As sad and sickening as the devastation of New Orleans is, though, the digging out has finally begun and life is moving forward on other fronts, as it always does. Microsoft is still working on its release candidate for Release 2 of Windows Server 2003; Intel and AMD continue to thrash out their legal battle; the competition for supremacy on 64-bit servers is heating up. For a while yet, this may all seem normal, and indeed IT planning may just continue on its regular course. This is a mature industry at this point, able to map out its strategies with a long view as well as a short one. A couple years from now, will we be saying that IT kept the economy stable, the way it juiced it in the late '90s?
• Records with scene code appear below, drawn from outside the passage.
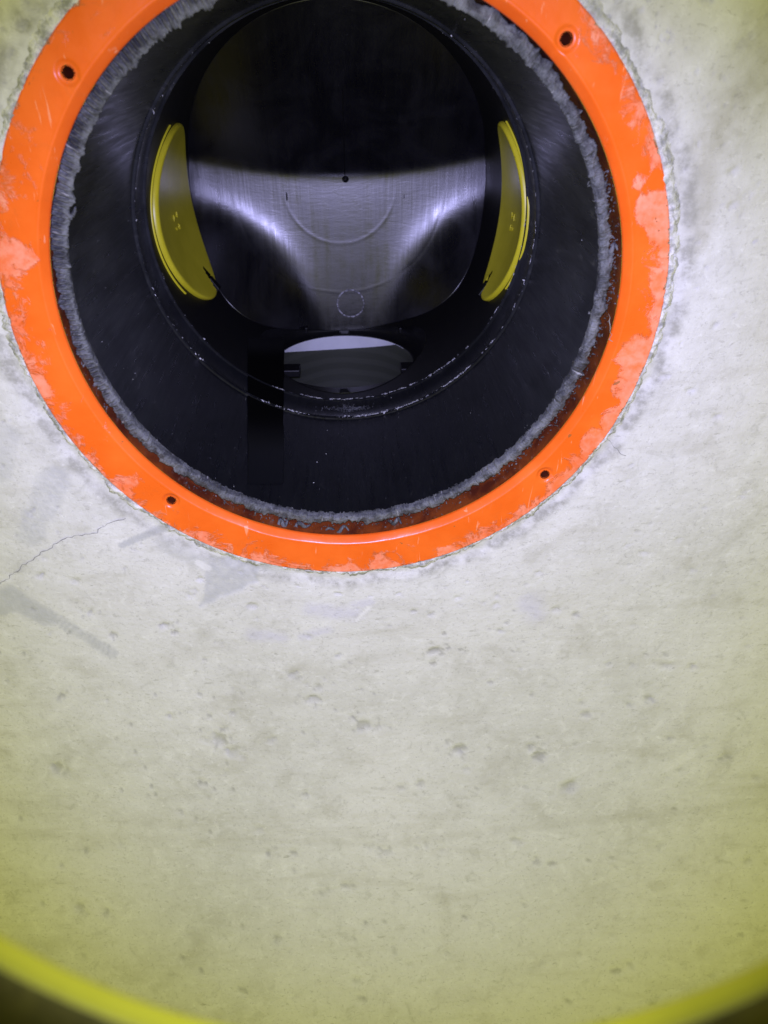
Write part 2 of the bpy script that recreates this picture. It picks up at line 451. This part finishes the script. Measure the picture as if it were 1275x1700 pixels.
# pits and scars: dished hollows, a few shaped by hand, many small ones
def pit(c, a, b, rot, dp, dark, ring=False):
    m = (np.abs(X-c[0]) < 4*a) & (np.abs(Sy-c[1]) < 4*a)
    if not m.any(): return
    dx, dy = X[m]-c[0], Sy[m]-c[1]
    u = dx*math.cos(rot)+dy*math.sin(rot); v = -dx*math.sin(rot)+dy*math.cos(rot)
    q = np.hypot(u/a, v/b)+1.3*(nz[m]-.5)+1.0*(nzf[m]-.5)
    k = sstep(1.05, .62, q) if not ring else np.exp(-((q-.85)/.28)**2)*.8
    att['pit'][m] = np.maximum(att['pit'][m], k*dark); depth[m] -= 1.5*dp*k
for (px, py, a, b, dk) in ((722, 1080, .0075, .006, .8), (880, 1240, .004, .0035, .5), (895, 1255, .006, .004, .7), (765, 1243, .008, .0045, .7), (700, 1300, .004, .003, .6), (605, 1205, .009, .006, .55), (365, 1228, .008, .006, .5), (385, 1250, .010, .006, .45), (102, 1155, .005, .0035, .7),
        (95, 1275, .006, .005, .45), (272, 1040, .005, .003, .6), (150, 1017, .004, .0025, .6), (485, 1120, .004, .003, .5), (332, 1300, .004, .002, .9), (330, 1362, .0035, .0022, .9), (447, 1415, .004, .003, .8), (575, 1470, .007, .003, .6), (630, 1410, .005, .003, .5), (175, 1515, .004, .004, .6), (640, 1415, .005, .004, .5), (707, 1407, .005, .003, .6), (1045, 1170, .005, .004, .5), (1108, 1105, .007, .004, .3), (530, 1140, .0035, .003, .5), (385, 1185, .004, .003, .45), (1150, 1105, .003, .003, .4), (945, 1305, .009, .006, .45), (585, 1190, .003, .002, .7), (280, 1190, .005, .003, .4), (460, 1560, .004, .003, .6), (1080, 1160, .004, .003, .5), (520, 1160, .006, .003, .5)):
    c = flat_of(px, py); pit(c, a*.8, b*.75, random.uniform(-.3, .9), .0010, dk*.85)
    for k in range(9):
        e = c+np.array([random.gauss(0, a*1.3), random.gauss(0, b*1.2)]); q = random.uniform(.12, .42)
        pit(e, a*q, b*q, random.uniform(-.4, .9), .0005, dk*random.uniform(.3, .9))
for k in range(1500):
    px, py = random.uniform(-120, 1400), random.uniform(-60, 1720)
    if math.hypot(px-556, py-388) < 585: continue
    c = flat_of(px, py); big = random.random()**4
    a = .0010+.0030*big; pit(c, a, a*random.uniform(.4, .8), random.uniform(-.35, .7), .0004+.0006*big, random.uniform(.15, .62)*(1 if py > 1000 else .6), random.random() < .12)
depth += .0016*(fbm(X*9, Sy*9, 51)-.5)+.0007*(nz2-.5)+.00025*(nz-.5)
P = trough(X, Sy)
e1 = trough(X, Sy+1e-4)-P; nrm = np.cross(np.array([1., 0, 0]), e1); nrm /= np.linalg.norm(nrm, axis=-1, keepdims=True)
P = P+nrm*depth[..., None]
conc = empty('concrete_wall', 'pale grey dished concrete wall around the orange ring, pitted and smeared', 'concrete wall', (0, -.3, ZC))
def child(o, par):
    o.parent = par; o.matrix_parent_inverse = Matrix.Translation(-Vector(par.location)); return o
child(grid('wall_face', P, True, False, CON, None, {k: np.clip(v, 0, 1) for k, v in att.items()}), conc)

# hairline crack left of the ring
def on_conc(f, lift=.0006):
    f = np.array(f); p = trough(f[:, 0], f[:, 1]); e = trough(f[:, 0], f[:, 1]+1e-4)-p
    n = np.cross(np.array([1., 0, 0]), e); n /= np.linalg.norm(n, axis=1)[:, None]
    return p, n
def crack(px_pts, w):
    pts = np.array([flat_of(*p) for p in px_pts]); out = []
    for a, b in zip(pts[:-1], pts[1:]):
        k = max(2, int(np.hypot(*(b-a))/.0022))
        for t in np.linspace(0, 1, k, endpoint=False):
            q = a+(b-a)*t; n = np.array([-(b-a)[1], (b-a)[0]])/np.hypot(*(b-a))
            out.append(q+n*random.gauss(0, .0006))
    out = np.array(out); t = np.gradient(out, axis=0); n = np.stack([-t[:, 1], t[:, 0]], 1); n /= np.linalg.norm(n, axis=1)[:, None]
    ww = w*(.35+1.0*rng.random(len(out)))[:, None]
    A, na = on_conc(out+n*ww); B, _ = on_conc(out-n*ww)
    return np.stack([A+na*.0009, B+na*.0009], 1)
child(grid('crack', crack(((0, 969), (40, 938), (78, 912), (108, 893), (130, 888), (160, 882), (178, 868), (196, 862), (214, 855)), .00026), mat=DRT), conc)
child(grid('crack', crack(((1010, 520), (1020, 640), (1000, 720), (1040, 760)), .0002), mat=DRT), conc)

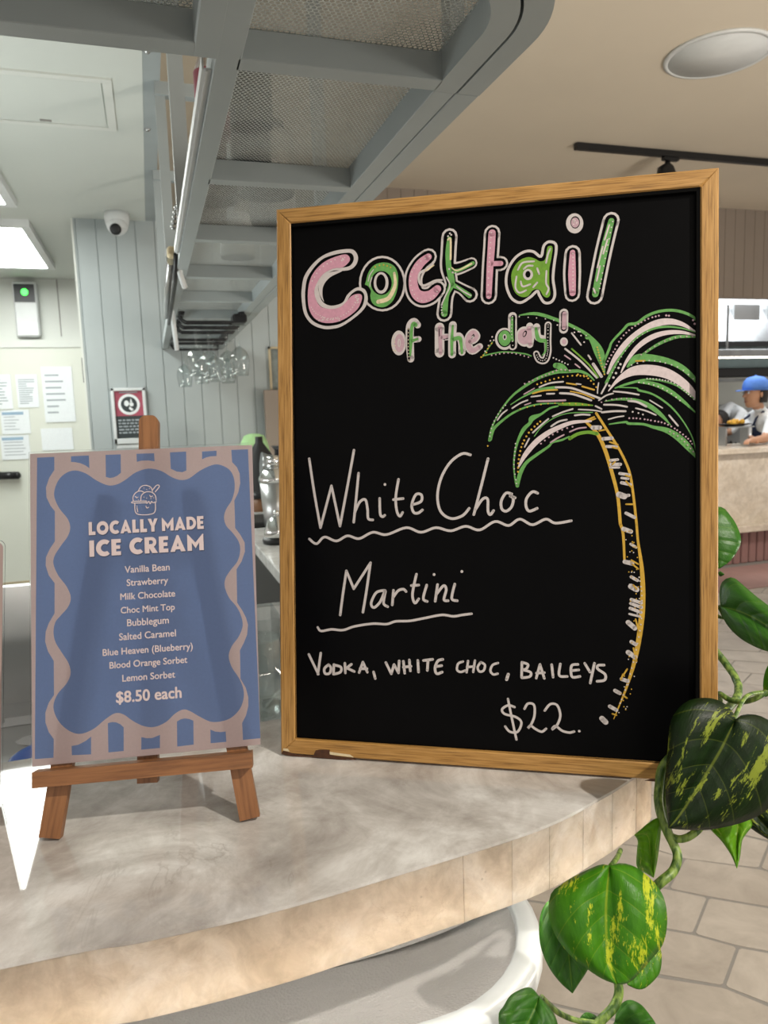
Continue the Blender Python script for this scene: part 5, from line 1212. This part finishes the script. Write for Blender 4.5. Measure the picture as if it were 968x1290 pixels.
# stainless under-bench behind the counter
sb_ = thing('steel_bench', 'low stainless steel bar bench behind the counter', 'bench', T(-.4, 1.3, 0))
obj('bench_top', MB().box((-1.4, .93, .86), (.33, 1.6, .9), 0, .003), M_steel, sb_)
obj('bench_body', MB().box((-1.38, .96, 0), (.31, 1.58, .86)), M_steel, sb_)
zz_ = ony(335, 762, 1.57).z
obj('side_panel', MB().box((-.119, 1.56, .9), (.325, 1.585, zz_), 0, .002), M_steel, sb_)
obj('splash_back', MB().box((-1.4, 1.585, .9), (-.12, 1.61, 1.137)), M_steel, sb_)
wt = MB()
for (x_, y_, r_) in ((-.2, 1.38, .05), (-.24, 1.25, .03), (-.19, 1.2, .04), (-.27, 1.48, .04)):
    wt.add([V((x_+r_*(1+.3*math.sin(3*a+x_*40))*math.cos(a), y_+r_*.8*(1+.3*math.cos(2*a))*math.sin(a), .9006)) for a in [2*math.pi*k/20 for k in range(20)]], [tuple(range(20))])
k = obj('water_spill', wt, M_chrome, sb_, recalc=False); k['kind'] = 'stuff'
c = onz(24, 952, .9)
bd = thing('blue_tub', 'blue plastic tub on the steel bench, its curved rim showing left of the easel', 'tub', T(c.x, c.y, .9))
cc = onz(34, 974, .94)
obj('tub', MB().lathe([(.05, .9005), (.06, .935), (.065, .94), (.061, .943), (.056, .937), (.046, .908), (.001, .906)], (cc.x+.03, cc.y+.05, 0), 30), M_bluebin, bd)
# glass standing behind the poster edge, with a clear holder
cg = V(ony(327, 870, 1.2)); cg.z = .9
g2 = thing('stemless_glass', 'large clear wine glass standing behind the right edge of the menu poster', 'glass', T(cg.x, cg.y, cg.z), 'clear things behind the poster')
obj('bowl', MB().lathe([(.001, .0005), (.03, .001), (.045, .02), (.052, .05), (.05, .085), (.040, .135), (.039, .135), (.0485, .085), (.050, .05), (.043, .022), (.028, .006), (.001, .005)], cg+V((0, 0, .055)), 36), M_thin, g2)
obj('stem', MB().lathe([(.036, .0005), (.036, .003), (.008, .008), (.005, .02), (.006, .05), (.012, .058), (.001, .06)], cg, 30), M_thin, g2)
ch = thing('clear_holder', 'clear acrylic holder behind the wine glass', 'holder', T(cg.x+.03, 1.5, .9))
hx0, hx1, hy = cg.x-.06, ony(345, 800, 1.42).x, 1.42
hm_ = MB()
for a_, b_ in (((hx0, hy), (hx1, hy+.004)), ((hx1-.004, hy-.12), (hx1, hy)), ((hx0, hy-.12), (hx1, hy-.116)), ((hx0, hy-.12), (hx0+.004, hy))): hm_.box((a_[0], a_[1], .9005), (b_[0], b_[1], 1.09))
obj('walls', hm_, M_thin, ch)
cl = thing('white_cord', 'thin white cords lying on the steel bench beside the chalkboard', 'cord', T(.14, 1.02, .9))
obj('cord', MB().tube([onz(331, 882, .905), onz(345, 879, .905), onz(372, 883, .905)], .0028, 6).tube([onz(334, 890, .905), onz(350, 872, .907), onz(372, 852, .905)], .0028, 6), M_white_plastic, cl)

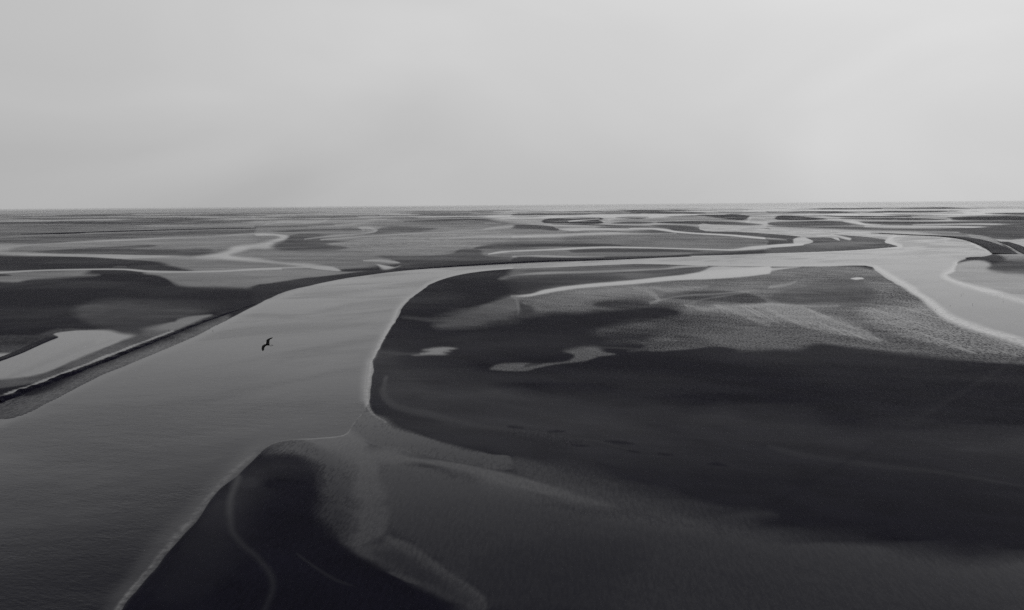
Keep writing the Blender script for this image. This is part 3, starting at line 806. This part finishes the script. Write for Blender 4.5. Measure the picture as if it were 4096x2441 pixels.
def loft(bm, rings, mat, cap=True, smooth_=True):
    vv = [[bm.verts.new(p) for p in r] for r in rings]
    k = len(rings[0])
    for a, b in zip(vv[:-1], vv[1:]):
        for i in range(k):
            f = bm.faces.new((a[i], a[(i + 1) % k], b[(i + 1) % k], b[i]))
            f.material_index = mat; f.smooth = smooth_
    if cap:
        for r in (vv[0][::-1], vv[-1]):
            f = bm.faces.new(r); f.material_index = mat
def tube(bm, path, radii, mat, k=10):
    rings = []
    for i, p in enumerate(path):
        d = (path[min(i + 1, len(path) - 1)] - path[max(i - 1, 0)]).normalized()
        a = d.cross(Vector((0.13, 0.2, 1))).normalized(); b = d.cross(a)
        rings.append([p + (a * math.cos(q) + b * math.sin(q)) * radii[i] for q in [2 * math.pi * j / k for j in range(k)]])
    loft(bm, rings, mat)
def finish(bm, name, mats, loc, parent=None):
    bmesh.ops.recalc_face_normals(bm, faces=bm.faces)
    me = bpy.data.meshes.new(name)
    bm.to_mesh(me); bm.free()
    for m in mats:
        me.materials.append(m)
    o = link(name, me, None, parent)
    o.location = loc
    return o

BD = 70.0
ray = Rn @ np.array(((1069 - 2048.0) / F, -(1377 - 1220.5) / F, -1.0)); ray /= np.linalg.norm(ray)
BC = Vector(CAMP + ray * BD)
bx = Vector(Rn[:, 0]); by = Vector(Rn[:, 1]); bz = Vector(ray)
def bp(X_, Y_, dz=0.0):
    """a point of the gull: traced across the line of sight, dz metres further off"""
    k = BD / F
    return bx * ((X_ / 12.36 - 69) * k) + by * ((67 - Y_ / 12.36) * k) + bz * dz
bm = bmesh.new()
# body from beak base through head, breast and rump to the spread tail
axis = [bp(738, 818, -.06), bp(752, 812, -.05), bp(778, 806, -.03), bp(815, 812, -.01), bp(860, 826, 0), bp(905, 838, .01), bp(945, 848, .02), bp(985, 858, .03)]
radii = [.012, .04, .055, .085, .11, .09, .055, .03]
tube(bm, axis[:4], radii[:4], 1, 12)
tube(bm, [axis[3].lerp(axis[2], .3)] + axis[3:7], [.08] + radii[3:7], 0, 12)
tube(bm, axis[6:], radii[6:], 1, 12)
fan = []
for (X_, Y_, w_) in ((950, 846, 30), (1010, 862, 44), (1066, 880, 54)):
    c = bp(X_, Y_, .03); s = (bp(0, 0, 0) - bp(0, w_ * .3, 0)); d = -bz * (w_ * .0022)
    u_ = by * .008
    fan.append([c - s - d, c + u_, c + s + d, c - u_])
loft(bm, fan, 1, True, False)
def wing(le, te, dz, fr=0.93):
    """fr: where the black gives way to the white trailing edge"""
    rb, rw = [], []
    for (l, t_, z, h) in zip(le, te, dz, (.05, .04, .034, .026, .02, .012, .006)):
        a = bp(l[0], l[1], z); b = bp(t_[0], t_[1], z + .04)
        n = -bz
        m1 = a.lerp(b, .3); m2 = a.lerp(b, fr)
        rb.append([a, m1 + n * h * .7, m2 + n * h * .35, m2 - n * h * .3, m1 - n * h * .4])
        rw.append([m2 + n * h * .32, b, m2 - n * h * .28])
    loft(bm, rb, 0)
    return rw
far_w = wing([(792, 806), (812, 760), (824, 715), (820, 682), (872, 640), (945, 606), (1052, 578)],
             [(925, 838), (938, 790), (950, 740), (955, 690), (968, 660), (1005, 642), (1046, 606)],
             [.02, .08, .14, .2, .26, .32, .36])
near_w = wing([(800, 812), (752, 842), (700, 866), (668, 884), (656, 940), (645, 1000), (684, 1084)],
              [(905, 858), (850, 872), (800, 908), (762, 950), (748, 985), (756, 1016), (706, 1074)],
              [-.02, -.08, -.14, -.2, -.26, -.32, -.36])
loft(bm, far_w[:5], 1)
loft(bm, near_w[:5], 1)
gull = finish(bm, 'gull', (BLACK, WHITE), BC)
gull.scale = (1.28, 1.28, 1.28)
gull['label'] = 'large gull with black wings and white tail banking low over the wide river'
gull['category'] = 'bird'
bm = bmesh.new()
tube(bm, [bp(742, 817, -.06), bp(728, 824, -.07), bp(716, 832, -.075)], [.014, .011, .003], 0, 8)
finish(bm, 'beak', (HORN,), (0, 0, 0), gull)
for dz in (.04, .07):
    bm = bmesh.new()
    tube(bm, [bp(880, 862, dz), bp(920, 884, dz), bp(965, 896, dz), bp(1004, 912, dz)], [.012, .008, .008, .014], 0, 6)
    finish(bm, 'leg', (BLACK,), (0, 0, 0), gull)

# wading birds resting far off on the wet flats, no bigger than specks in the photo
def wader():
    bm = bmesh.new()
    tube(bm, [Vector(p) for p in ((-.3, 0, .3), (-.2, 0, .34), (-.05, 0, .36), (.1, 0, .38), (.17, 0, .46), (.2, 0, .56), (.26, 0, .58), (.36, 0, .55))],
         [.02, .07, .12, .1, .06, .055, .05, .01], 0, 10)
    for y in (-.05, .05):
        tube(bm, [Vector((0, y, .28)), Vector((.02, y, .12)), Vector((0, y, -.02))], [.02, .014, .014], 0, 6)
    return bm
SPOTS = [
    (3890, 1219, 20, 'darkest tiny bird standing mid water in the pale branch at right', 1.0),
    (3845, 1182, 160, 'tiny dark bird in the pale right branch, lower left one of a close pair', .8),
    (3853, 1176, 20, 'tiny dark bird in the pale right branch, upper right one of a close pair', .8),
    (3801, 1224, 200, 'tiny dark bird in the pale right branch, left of the darkest one', .8),
    (3742, 1239, 150, 'tiny dark bird beside the bright inner rim of the sand flat', .8),
    (4013, 1208, 30, 'tiny dark bird nearest the right edge of the pale branch', .8),
    (810, 1230, 20, 'lone dark bird standing on the dark bank above the left pools', 1.0),
    (675, 1323, 100, 'lone dark bird at the edge of the grey pool on the left bank', 1.0),
    (851, 1324, 40, 'tiny dark bird floating on the river close to the left bank', .8),
    (837, 1315, 200, 'tiny dark bird on the wet ledge of the left bank, beside the river', .7),
]
wm = None
for (u, v, az, lab, s) in SPOTS:
    g = ground_pt(u, v)
    zz = 0.0
    if wm is None:
        o = finish(wader(), 'wading_bird', (BLACK,), (g[0], g[1], zz)); wm = o
    else:
        o = wm.copy(); sc.collection.objects.link(o)
    o.location = (g[0], g[1], zz)
    o.rotation_euler = (0, 0, math.radians(az))
    o.scale = (s, s, s)
    o['label'] = lab; o['category'] = 'bird'; o['group'] = 'small dark birds resting on the flats'

# ------------------------------------------------------------------ haze over the flats
E = 40300.0
hv = [(x, y, z) for z in (-2.0, 61.5) for y in (-E, E) for x in (-E, E)]
hm = bpy.data.meshes.new('haze')
hm.from_pydata(hv, [], [(0, 2, 3, 1), (4, 5, 7, 6), (0, 1, 5, 4), (2, 6, 7, 3), (0, 4, 6, 2), (1, 3, 7, 5)])
m, t, out = new_mat('haze')
pv = N(t, 'ShaderNodeVolumePrincipled')
pv.inputs['Density'].default_value = 2.4e-5
pv.inputs['Color'].default_value = (1, 1, 1, 1)
pv.inputs['Anisotropy'].default_value = 0.9
L(t, pv.outputs[0], out.inputs['Volume'])
hm.materials.append(m)
link('haze', hm, 'stuff')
Maybe.

But I can be sure that when that hurricane got into the Gulf of Mexico and respawned itself up to killing strength, you didn't look at the news reports and think, "Well, that's going to affect our server management and deployment." Now? Real good chance it's on your mind. It's an interconnected world; all those servers you run, from the ones moving your branch data and functioning as your company storage to the web servers that link it all together with other businesses, are a big part of the glue that forms that interconnection. And this administration's ignorance of the importance of the Port of Southern Louisiana and New Orleans' role in making that work may just have a real effect on your business and your server strategy for the next year or two. Strange, but true. Whatever George W. Bush's government was last week, for IT and the server business -- and for everybody -- it was not good for business as usual. Not even close.